Begin with the first line and repeat exactly through the line containing "R = math.radians"; leave every image out.
*-*-*
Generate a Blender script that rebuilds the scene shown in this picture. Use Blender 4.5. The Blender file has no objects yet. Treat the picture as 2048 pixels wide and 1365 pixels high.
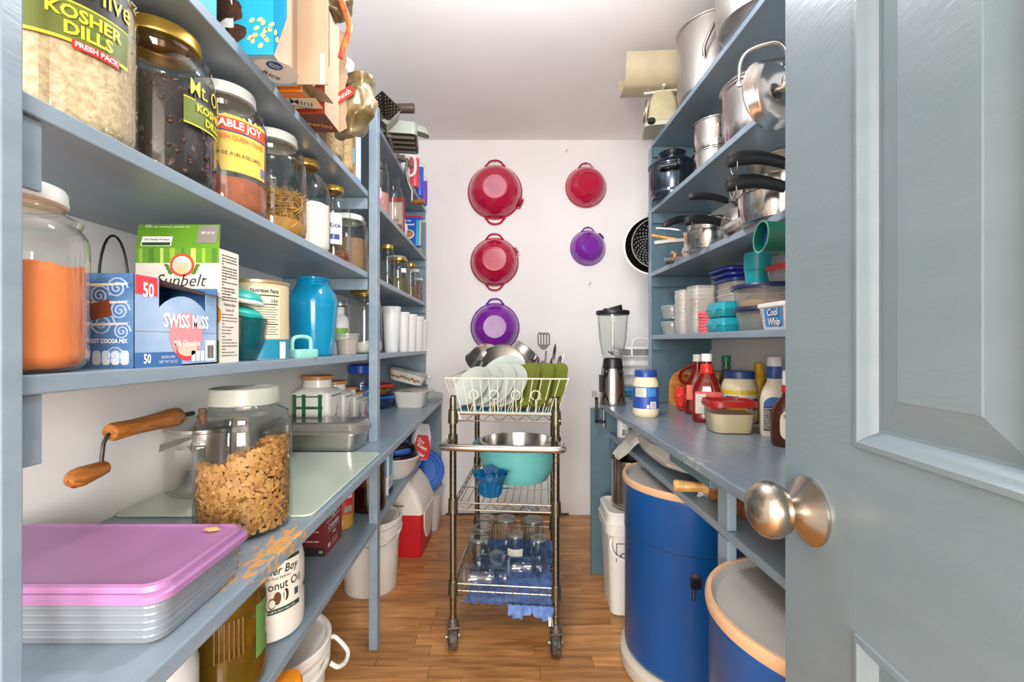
import bpy, bmesh, math, random
from mathutils import Vector, Matrix, noise
random.seed(7)
S = bpy.context.scene
COL = S.collection
pi = math.pi
R = math.radians

# ------------------------------------------------------------------ camera
CAMZ, F, VX, VY = 1.12, 910.0, 1002.0, 686.0
cd = bpy.data.cameras.new('camera'); cam = bpy.data.objects.new('camera', cd); COL.objects.link(cam)
cam.location = (0, 0, CAMZ); cam.rotation_euler = (pi/2, 0, 0)
cd.sensor_width = 36; cd.lens = 36*F/2048; cd.clip_start = .02
cd.shift_x = (1024-VX)/2048; cd.shift_y = (VY-682.5)/2048
S.camera = cam
# ------------------------------------------------------------------ light
w = bpy.data.worlds.new('world'); S.world = w; w.use_nodes = True
w.node_tree.nodes['Background'].inputs[0].default_value = (.86, .93, 1, 1)
w.node_tree.nodes['Background'].inputs[1].default_value = .6
def area(name, loc, target, sx, sy, power, col=(1, 1, 1)):
    l = bpy.data.lights.new(name, 'AREA'); l.shape = 'RECTANGLE'; l.size = sx; l.size_y = sy
    l.energy = power; l.color = col
    o = bpy.data.objects.new(name, l); COL.objects.link(o); o.location = loc
    o.rotation_euler = (Vector(target)-Vector(loc)).to_track_quat('-Z', 'Y').to_euler()
    return o
area('window_light_right', (1.25, -3.35, 1.45), (.2, 1.5, 1.3), 1.5, 1.5, 165, (1, .985, .965))
area('window_light_left', (-1.2, -3.35, 1.45), (-.1, 1.5, 1.2), 1.5, 1.5, 150, (.99, .985, .98))
S.view_settings.view_transform = 'Standard'; S.view_settings.look = 'None'
S.view_settings.exposure = 0.50; S.view_settings.gamma = 1; S.view_settings.use_curve_mapping = False
S.cycles.transparent_max_bounces = 40
S.cycles.max_bounces = 10; S.cycles.diffuse_bounces = 6
S.cycles.sample_clamp_indirect = 6

# ------------------------------------------------------------------ materials
def lin(h):
    if isinstance(h, str):
        h = h.lstrip('#'); c = [int(h[i:i+2], 16)/255 for i in (0, 2, 4)]
    else: c = list(h)
    return tuple((x/12.92 if x <= .04045 else ((x+.055)/1.055)**2.4) for x in c)+(1,)
_m = {}
def mat(h, rough=.5, metal=0, name=None, var=0, vscale=20, bump=0, bscale=60, stretch=None, spec=.5, coat=0, h2=None, trans=0, emit=0, aniso=None):
    key = (h, rough, metal, name, var, vscale, bump, bscale, stretch, spec, coat, h2, trans, emit)
    if key in _m: return _m[key]
    m = bpy.data.materials.new(name or 'finish'); m.use_nodes = True
    nt = m.node_tree; b = nt.nodes['Principled BSDF']; c = lin(h)
    b.inputs['Base Color'].default_value = c; b.inputs['Roughness'].default_value = rough
    b.inputs['Metallic'].default_value = metal; b.inputs['Specular IOR Level'].default_value = spec
    b.inputs['Coat Weight'].default_value = coat
    if coat: b.inputs['Coat Roughness'].default_value = .08
    if emit:
        b.inputs['Emission Color'].default_value = c; b.inputs['Emission Strength'].default_value = emit
    if var or bump:
        tc = nt.nodes.new('ShaderNodeTexCoord'); mp = nt.nodes.new('ShaderNodeMapping')
        nt.links.new(tc.outputs['Object'], mp.inputs[0])
        if stretch: mp.inputs['Scale'].default_value = stretch
        if var:
            n = nt.nodes.new('ShaderNodeTexNoise'); n.inputs['Scale'].default_value = vscale; n.inputs['Detail'].default_value = 4
            nt.links.new(mp.outputs[0], n.inputs['Vector'])
            r = nt.nodes.new('ShaderNodeValToRGB'); r.color_ramp.elements[0].position = .35; r.color_ramp.elements[1].position = .65
            d = lin(h2) if h2 else tuple(x*(1-var) for x in c[:3])+(1,)
            r.color_ramp.elements[0].color = d; r.color_ramp.elements[1].color = c
            nt.links.new(n.outputs['Fac'], r.inputs[0]); nt.links.new(r.outputs[0], b.inputs['Base Color'])
        if bump:
            n2 = nt.nodes.new('ShaderNodeTexNoise'); n2.inputs['Scale'].default_value = bscale; n2.inputs['Detail'].default_value = 3
            nt.links.new(mp.outputs[0], n2.inputs['Vector'])
            bp = nt.nodes.new('ShaderNodeBump'); bp.inputs['Strength'].default_value = bump; bp.inputs['Distance'].default_value = .004
            nt.links.new(n2.outputs['Fac'], bp.inputs['Height']); nt.links.new(bp.outputs[0], b.inputs['Normal'])
    if trans: 
        tr = nt.nodes.new('ShaderNodeBsdfTransparent'); tr.inputs[0].default_value = tuple(.5+.5*x for x in c[:3])+(1,)
        mx = nt.nodes.new('ShaderNodeMixShader'); mx.inputs[0].default_value = trans
        nt.links.new(b.outputs[0], mx.inputs[1]); nt.links.new(tr.outputs[0], mx.inputs[2])
        nt.links.new(mx.outputs[0], nt.nodes['Material Output'].inputs[0])
    _m[key] = m
    return m
def glass(tint='#ffffff', ior=1.5, rough=.02, haze=0, hz='#ffffff', name='clear_glass'):
    key = ('glass', tint, ior, rough, haze, hz)
    if key in _m: return _m[key]
    m = bpy.data.materials.new(name); m.use_nodes = True; nt = m.node_tree
    nt.nodes.remove(nt.nodes['Principled BSDF']); out = nt.nodes['Material Output']
    tr = nt.nodes.new('ShaderNodeBsdfTransparent')
    gl = nt.nodes.new('ShaderNodeBsdfGlossy'); gl.inputs['Roughness'].default_value = rough
    lw = nt.nodes.new('ShaderNodeLayerWeight'); lw.inputs[0].default_value = .5
    tm = nt.nodes.new('ShaderNodeMixRGB'); tc_ = lin(tint); tm.inputs[1].default_value = tc_; tm.inputs[2].default_value = tuple(c*.42 for c in tc_[:3])+(1,)
    p3 = nt.nodes.new('ShaderNodeMath'); p3.operation = 'POWER'; p3.inputs[1].default_value = 5; nt.links.new(lw.outputs['Facing'], p3.inputs[0])
    nt.links.new(p3.outputs[0], tm.inputs[0]); nt.links.new(tm.outputs[0], tr.inputs[0])
    pw = nt.nodes.new('ShaderNodeMath'); pw.operation = 'POWER'; pw.inputs[1].default_value = 3.2; nt.links.new(lw.outputs['Facing'], pw.inputs[0])
    fr = nt.nodes.new('ShaderNodeMath'); fr.operation = 'MULTIPLY_ADD'; fr.inputs[1].default_value = .75; fr.inputs[2].default_value = .05; nt.links.new(pw.outputs[0], fr.inputs[0])
    mx = nt.nodes.new('ShaderNodeMixShader')
    src = tr.outputs[0]
    if haze:
        df = nt.nodes.new('ShaderNodeBsdfDiffuse'); df.inputs[0].default_value = lin(hz)
        m2 = nt.nodes.new('ShaderNodeMixShader'); m2.inputs[0].default_value = haze
        nt.links.new(tr.outputs[0], m2.inputs[1]); nt.links.new(df.outputs[0], m2.inputs[2]); src = m2.outputs[0]
    nt.links.new(fr.outputs[0], mx.inputs[0]); nt.links.new(src, mx.inputs[1]); nt.links.new(gl.outputs[0], mx.inputs[2])
    nt.links.new(mx.outputs[0], out.inputs[0])
    _m[key] = m
    return m
def wood(h1, h2, name='wood', scale=8, stretch=(1, 14, 14), rough=.4, rnd=0, bump=.1):
    key = ('wood', h1, h2, scale, stretch, rough, rnd)
    if key in _m: return _m[key]
    m = bpy.data.materials.new(name); m.use_nodes = True; nt = m.node_tree; b = nt.nodes['Principled BSDF']
    tc = nt.nodes.new('ShaderNodeTexCoord'); mp = nt.nodes.new('ShaderNodeMapping'); mp.inputs['Scale'].default_value = stretch
    nt.links.new(tc.outputs['Object'], mp.inputs[0])
    n = nt.nodes.new('ShaderNodeTexNoise'); n.inputs['Scale'].default_value = scale; n.inputs['Detail'].default_value = 6; n.inputs['Distortion'].default_value = .6
    nt.links.new(mp.outputs[0], n.inputs['Vector'])
    r = nt.nodes.new('ShaderNodeValToRGB'); r.color_ramp.elements[0].position = .3; r.color_ramp.elements[1].position = .62
    r.color_ramp.elements[0].color = lin(h2); r.color_ramp.elements[1].color = lin(h1)
    nt.links.new(n.outputs['Fac'], r.inputs[0]); src = r.outputs[0]
    if rnd:
        oi = nt.nodes.new('ShaderNodeObjectInfo'); hs = nt.nodes.new('ShaderNodeHueSaturation')
        mr = nt.nodes.new('ShaderNodeMapRange'); mr.inputs['To Min'].default_value = 1-rnd; mr.inputs['To Max'].default_value = 1+rnd*.5
        nt.links.new(oi.outputs['Random'], mr.inputs[0]); nt.links.new(mr.outputs[0], hs.inputs['Value']); nt.links.new(src, hs.inputs['Color']); src = hs.outputs[0]
        va = nt.nodes.new('ShaderNodeVectorMath'); va.operation = 'ADD'
        sc = nt.nodes.new('ShaderNodeVectorMath'); sc.operation = 'SCALE'; sc.inputs['Scale'].default_value = 37
        cmb = nt.nodes.new('ShaderNodeCombineXYZ')
        nt.links.new(oi.outputs['Random'], cmb.inputs[0]); nt.links.new(oi.outputs['Random'], cmb.inputs[1])
        nt.links.new(cmb.outputs[0], sc.inputs[0]); nt.links.new(mp.outputs[0], va.inputs[0]); nt.links.new(sc.outputs[0], va.inputs[1])
        nt.links.new(va.outputs[0], n.inputs['Vector'])
    nt.links.new(src, b.inputs['Base Color']); b.inputs['Roughness'].default_value = rough
    _m[key] = m
    return m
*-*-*
:: Written response ::
Generate a Blender script that rebuilds the scene shown in this picture. Use Blender 4.5. The Blender file has no objects yet. Treat the picture as 2048 pixels wide and 1365 pixels high.
import bpy, bmesh, math, random
from mathutils import Vector, Matrix, noise
random.seed(7)
S = bpy.context.scene
COL = S.collection
pi = math.pi
R = math.radians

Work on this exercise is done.